Posted on 01/25/2013 4:19:12 PM PST by MinorityRepublican
WASHINGTON They seem right out of a Hollywood fantasy, and they are: Cars that drive themselves have appeared in movies like I, Robot and the television show Knight Rider.
Now, three years after Google invented one, automated cars could be on their way to a freeway near you. In the U.S., California and other states are rewriting the rules of the road to make way for driverless cars. Just one problem: What happens to the millions of people who make a living driving cars and trucks jobs that always have seemed sheltered from the onslaught of technology?
All those jobs are going to disappear in the next 25 years, predicts Moshe Vardi, a computer scientist at Rice University in Houston. Driving by people will look quaint; it will look like a horse and buggy.
If automation can unseat bus drivers, urban deliverymen, long-haul truckers, even cabbies, is any job safe?
Vardi poses an equally scary question: Are we prepared for an economy in which 50 percent of people arent working?

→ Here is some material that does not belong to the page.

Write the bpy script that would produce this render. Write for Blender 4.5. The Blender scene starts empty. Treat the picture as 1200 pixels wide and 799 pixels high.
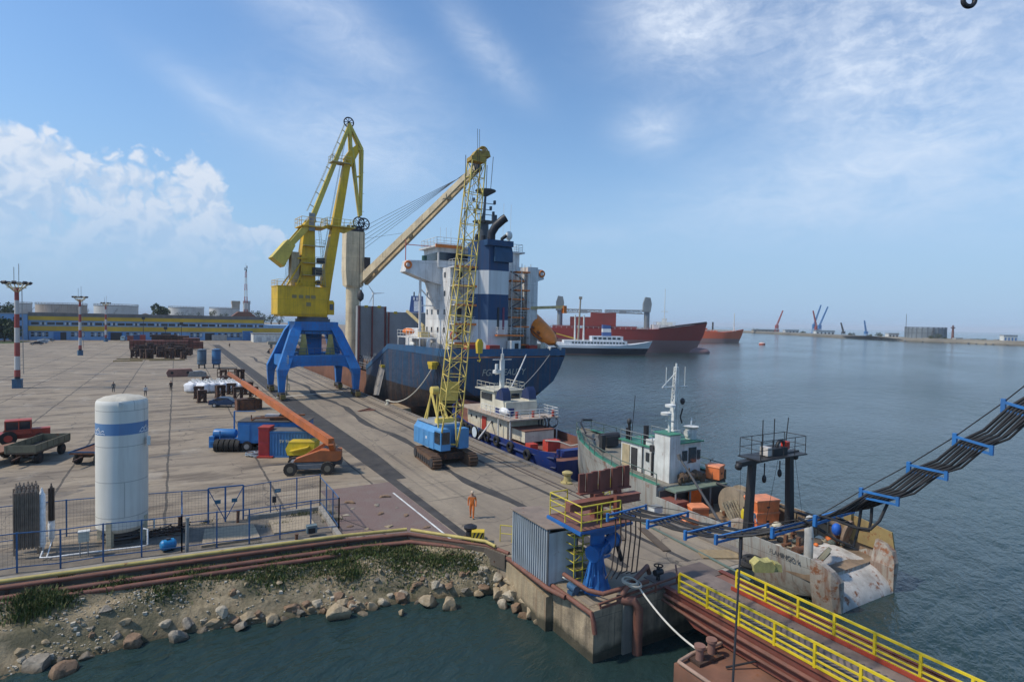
import bpy, bmesh, math, random
from mathutils import Vector as V, Matrix, noise as mnoise
random.seed(7)
R = math.radians
SC = bpy.context.scene
COL = SC.collection
# ---------------------------------------------------------------- camera
CAMH, PSI, PITCH, ROLL, FPX = 13.4, R(30.1), R(1.9), R(1.15), 680.0
_F = V((math.sin(PSI)*math.cos(PITCH), math.cos(PSI)*math.cos(PITCH), -math.sin(PITCH)))
_R0 = V((math.cos(PSI), -math.sin(PSI), 0)); _U0 = _R0.cross(_F)
_R = _R0*math.cos(ROLL)+_U0*math.sin(ROLL); _U = _R.cross(_F)
CP = V((0, 0, CAMH))
cd = bpy.data.cameras.new('camera'); cam = bpy.data.objects.new('camera', cd); COL.objects.link(cam)
m3 = Matrix((_R, _U, -_F)).transposed(); mm = m3.to_4x4(); mm.translation = CP; cam.matrix_world = mm
cd.sensor_width = 36; cd.lens = FPX/1200*36; cd.clip_start = .1; cd.clip_end = 40000
SC.camera = cam
def ray(x, y): return _F+_R*((x-600)/FPX)-_U*((y-399.5)/FPX)
def G(x, y, z=0.0):
    d = ray(x, y); return CP+d*((z-CAMH)/d.z)
def DY(x, y, Y):
    d = ray(x, y); return CP+d*(Y/d.y)
def DX(x, y, X):
    d = ray(x, y); return CP+d*(X/d.x)
def DD(x, y, dist):           # at a distance along the view axis
    return CP+ray(x, y)*dist
# ---------------------------------------------------------------- sky, sun, exposure
SUN_EL = R(50); SUN_H = V((-.964, .27, 0)).normalized()
SUN_DIR = V((SUN_H.x*math.cos(SUN_EL), SUN_H.y*math.cos(SUN_EL), math.sin(SUN_EL)))
SUN_STRENGTH, SKY_STRENGTH, EXPOSURE = 2.9, .115, 0.2
SC.view_settings.view_transform = 'Standard'; SC.view_settings.look = 'None'
SC.view_settings.exposure = EXPOSURE; SC.view_settings.gamma = 1
SC.view_settings.use_curve_mapping = False
SC.cycles.use_denoising = True
SC.cycles.max_bounces = 6; SC.cycles.diffuse_bounces = 3; SC.cycles.glossy_bounces = 3
SC.cycles.volume_bounces = 0; SC.cycles.transparent_max_bounces = 8
SC.cycles.caustics_reflective = False; SC.cycles.caustics_refractive = False
sl = bpy.data.lights.new('sun', 'SUN'); sl.energy = SUN_STRENGTH; sl.angle = R(2.5); sl.color = (1, .91, .77)
so = bpy.data.objects.new('sun', sl); COL.objects.link(so)
so.rotation_euler = SUN_DIR.to_track_quat('Z', 'Y').to_euler()

class NT:                      # tiny node-tree helper
    def __init__(s, nt): s.nt = nt; s.n = nt.nodes; s.l = nt.links
    def new(s, t, **k):
        n = s.n.new(t)
        for a, b in k.items(): setattr(n, a, b)
        return n
    def put(s, sock, v):
        if v is None: return
        if hasattr(v, 'node'): s.l.new(v, sock)
        else: sock.default_value = v
    def math(s, op, a, b=None, c=None, clamp=False):
        n = s.new('ShaderNodeMath', operation=op, use_clamp=clamp)
        s.put(n.inputs[0], a); s.put(n.inputs[1], b); s.put(n.inputs[2], c); return n.outputs[0]
    def vmath(s, op, a, b=None):
        n = s.new('ShaderNodeVectorMath', operation=op); s.put(n.inputs[0], a); s.put(n.inputs[1], b); return n.outputs[0]
    def mapr(s, v, a, b, c=0., d=1., smooth=False):
        n = s.new('ShaderNodeMapRange'); n.interpolation_type = 'SMOOTHSTEP' if smooth else 'LINEAR'
        s.put(n.inputs[0], v); n.inputs[1].default_value = a; n.inputs[2].default_value = b
        n.inputs[3].default_value = c; n.inputs[4].default_value = d; return n.outputs[0]
    def noise(s, vec, scale=5., detail=4., rough=.55, dist=0.):
        n = s.new('ShaderNodeTexNoise'); s.put(n.inputs['Vector'], vec)
        n.inputs['Scale'].default_value = scale; n.inputs['Detail'].default_value = detail
        n.inputs['Roughness'].default_value = rough; n.inputs['Distortion'].default_value = dist; return n.outputs[0]
    def mix(s, f, a, b, mode='MIX'):
        n = s.new('ShaderNodeMix', data_type='RGBA', blend_type=mode, clamp_factor=True)
        s.put(n.inputs[0], f)
        for k, v in ((6, a), (7, b)):
            if isinstance(v, (tuple, list)): v = tuple(v)+((1,) if len(v) == 3 else ())
            s.put(n.inputs[k], v)
        return n.outputs[2]
    def scale(s, vec, xyz):
        n = s.new('ShaderNodeMapping'); s.put(n.inputs[0], vec); n.inputs['Scale'].default_value = xyz; return n.outputs[0]
    def sep(s, vec):
        n = s.new('ShaderNodeSeparateXYZ'); s.put(n.inputs[0], vec); return n.outputs

W = bpy.data.worlds.new('World'); SC.world = W; W.use_nodes = True
t = NT(W.node_tree); t.n.clear()
sky = t.new('ShaderNodeTexSky', sky_type='NISHITA'); sky.sun_disc = False
sky.sun_elevation = SUN_EL; sky.sun_rotation = math.atan2(SUN_H.x, SUN_H.y)
sky.air_density = 1.25; sky.dust_density = 1.0; sky.ozone_density = 1.6; sky.altitude = 0
gen = t.new('ShaderNodeTexCoord').outputs['Generated']
rot = t.new('ShaderNodeVectorRotate', rotation_type='Z_AXIS'); t.put(rot.inputs['Vector'], gen); rot.inputs['Angle'].default_value = PSI
d = rot.outputs[0]; X_, Y_, Z_ = t.sep(d)
az = t.math('MULTIPLY', t.math('ARCTAN2', X_, Y_), 57.2958)          # degrees right of the view heading
el = t.math('MULTIPLY', t.math('ARCSINE', Z_), 57.2958)
cmb = t.new('ShaderNodeCombineXYZ'); t.put(cmb.inputs[0], az); t.put(cmb.inputs[1], el); ae = cmb.outputs[0]
nz1 = t.noise(ae, .12, 7, .6, .3); nz2 = t.noise(t.scale(ae, (.06, .22, 1)), 1., 6, .6, .8)
nz3 = t.noise(t.scale(ae, (.5, .8, 1)), 1., 5, .6, .2)
def blob(a, e, sa, se, ang=0.):
    ca, sa_ = math.cos(R(ang)), math.sin(R(ang))
    da = t.math('SUBTRACT', az, a); de = t.math('SUBTRACT', el, e)
    p = t.math('ADD', t.math('MULTIPLY', da, ca/sa), t.math('MULTIPLY', de, sa_/sa))
    q = t.math('ADD', t.math('MULTIPLY', da, -sa_/se), t.math('MULTIPLY', de, ca/se))
    r2 = t.math('ADD', t.math('MULTIPLY', p, p), t.math('MULTIPLY', q, q))
    return t.math('EXPONENT', t.math('MULTIPLY', r2, -1.))
def addall(l):
    a = l[0]
    for b in l[1:]: a = t.math('ADD', a, b)
    return a
# thin high cloud: veil and streaks
veil = addall([t.math('MULTIPLY', blob(*b[:5]), b[5]) for b in (
    (-19, 26, 10, 2.6, -24, .75), (-3, 24.5, 5, 1.6, -40, .75), (16.5, 27, 7.5, 4.6, 0, 1.15), (13.2, 17.9, 3.4, 1.9, 0, 1.0),
    (32, 21, 11, 8, 0, .95), (26, 10.5, 14, 3.8, 4, .9), (40, 13, 10, 6, 0, .8), (-15, 16, 9, 4.4, -14, .95), (-27, 18, 5, 1.2, -25, .6), (8, 8.5, 5, .9, 0, .45),
    (-34, 27, 3, 1, -25, .2))])
vn = t.math('ADD', t.math('MULTIPLY', nz2, .55), t.math('MULTIPLY', nz1, .45))
vn2 = t.noise(t.scale(ae, (.22, .5, 1)), 1., 8, .68, 1.2)
veil = t.math('MULTIPLY', t.mapr(t.math('ADD', t.math('MULTIPLY', vn, .62), t.math('MULTIPLY', vn2, .38)), .34, .62, .16, 1.05), t.math('MINIMUM', veil, 1.2))
puff = t.math('MULTIPLY', t.mapr(nz3, .42, .66, 0, .4, True), addall([blob(33, 22, 9, 7), blob(16, 26, 5, 3)]))
veil = t.math('MINIMUM', t.math('ADD', t.math('MULTIPLY', veil, .62), t.math('MULTIPLY', puff, .6)), .9)
# cumulus bank on the left
CLO, CHI = (3.9, 4.9, 6.3), (7.9, 7.7, 7.6)
cum = addall([blob(*b) for b in ((-40.0, 10.6, 3.6, 3.8), (-33.6, 9.6, 3.6, 4.2), (-28.3, 11.2, 2.8, 4.4), (-45, 11, 5, 3.8), (-23.2, 6.6, 2.4, 2.4), (-34, 5.2, 10, 3), (-29., 6, 3.6, 3.6), (-42,6,4,4))])
wob = t.new('ShaderNodeTexNoise'); t.put(wob.inputs['Vector'], ae); wob.inputs['Scale'].default_value = .4; wob.inputs['Detail'].default_value = 5
aew = t.vmath('ADD', ae, t.vmath('MULTIPLY', t.vmath('SUBTRACT', wob.outputs[1], (.5, .5, .5)), (3.2, 2.8, 0)))
def billow(vec):
    o = []
    for sc_, sm in ((.30, .5), (.72, .4), (1.7, .3)):
        v = t.new('ShaderNodeTexVoronoi', feature='F1' if sc_ > .5 else 'SMOOTH_F1', voronoi_dimensions='2D'); t.put(v.inputs['Vector'], vec); v.inputs['Scale'].default_value = sc_
        o.append(t.math('SUBTRACT', 1., v.outputs['Distance']))
    return addall([t.math('MULTIPLY', o[0], .55), t.math('MULTIPLY', o[1], .30), t.math('MULTIPLY', o[2], .15)])
bil = billow(aew)
cd0 = t.math('ADD', t.math('MULTIPLY', t.math('MINIMUM', cum, 1.1), .58), t.math('ADD', t.math('MULTIPLY', bil, .75), t.math('MULTIPLY', nz3, .12)))
cmask = t.mapr(cd0, .92, 1.10, 0, 1, True)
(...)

(Excerpt) Read more at washingtonpost.com ...
maintenance of robots.
Fact: Robots and automated machinery will replace human labor at an ever increasing rate.
Question: What should we do?
Answer: Learn how to design robots and automated machinery.
And there are a lot of other answers, very few of which start with an education in Women's Studies.
Thanks to the steam engine and the McCormick Reaper none of us work now!
Well, a few people are still needed for the buggy industry.
Goodness if the buggy industry wan’t needed there would truly be no reason for anyone to work.
Yes...endless meetings on agendas for the next endless meeting!
>>If we are so dependent on machines that nobody knows how they work, that would be a critical point where Man would be obsolete.
I design and program industrial automation, including neural nets. When robots take over the world, people like me will be their gods! </sarc...or not?!?>
I’d expect to see a Barbermatic before I saw a self driving truck that had to share the road with humans.
Who would ever want a robot capable of worship?
>>Answer: Learn how to design robots and automated machinery.
Stay off my turf!!
(See post #25)
Also, people will give up eating food and consume flavorless soy pellets instead of choking down a nasty plate of slow-roasted barbecue.
>>Who would ever want a robot capable of worship?
As long as they worship me, I do! Especially #6!
No, no, no. You’ll just need something to cleanse your musical palate afterward. I recommend this:
http://www.youtube.com/watch?v=ZPRt6Tt6RyM
this does the trick too:
http://www.youtube.com/watch?v=gD5tU-5NXd4
and if those Swedes (plus one German) fail you, there’s always the Japanese:
http://www.youtube.com/watch?v=NGi-axL5QTA
That time is quickly growing to a close ~
Here is a more uncomfortable question, but it will get asked. If society can function without input from the bottom 50%, why do they need to be here?
The left may split as Margret Sanger's real social darwinism aims come back to the forefront.
"Fostering the good-for-nothing at the expense of the good is extreme cruelty. It is a deliberate storing up of miseries for future generations. There is no greater curse to prosperity than that of bequeathing them an increasing population of imbeciles."
"Those vast, complex, interrelated organizations aiming to control and to diminish the spread of misery and destitution and all the menacing evils that spring out of this sinisterly fertile soil, are the surest sign that our civilization has bred, is breeding and is perpetuating constantly increasing numbers of defectives, delinquents and dependents. My criticism, therefore, is not directed at the failure of philanthropy, but rather at its success. p. 38." - From Margret Sanger's Pivot of Civilization
"Choice" was a gimmick in th 1970s to get the foot in the door. But the left, as we know, is always about force. I can see the left splitting over this issue, because on the one hand, the unemployed will keep voting them into power. Yet the Al Gore wing of the party will increasingly not support a population that does nothing but consume scarce resources and burns carbon. And the immigration wing will be finding it ever harder to fight for immigration when our collective consciousness will soon have digested the thought of a generation or more of high unemployment.
That is NOT sarcasm. The last time I looked, the top 9 job categories for a 4 year college graduates were in engineering. Petroleum engineering was at the top. OTOH, the most popular major for college students: Psychology.
On an optimistic note...humans have all the talent they need to rise to that occasion. On a less than optimistic note, the unmotivated ones will die as they should (Darwin Award winners).
Sink or swim.
Reality is non-revocable...it cannot be banned...it cannot be avoided or circumvented.
People continuously confuse WORK and JOBS. Are we actually heading to a time when we are running out of work to be done? I don't think so. What we are lacking is the mechanism to hook up the JOBS to the WORK. For me that means we need to get a lot busier creating the workers who have the skill set to satisfy their future employers. Those skill sets are becoming more and more technical. At the same time the current student population is rapidly losing interest in the hard work that it takes to develop real technical skills.
That is the real danger to society. Too many unskilled people in the workfors looking for jobs that no longer need to be done and for which there are hundreds of applicants per job opening.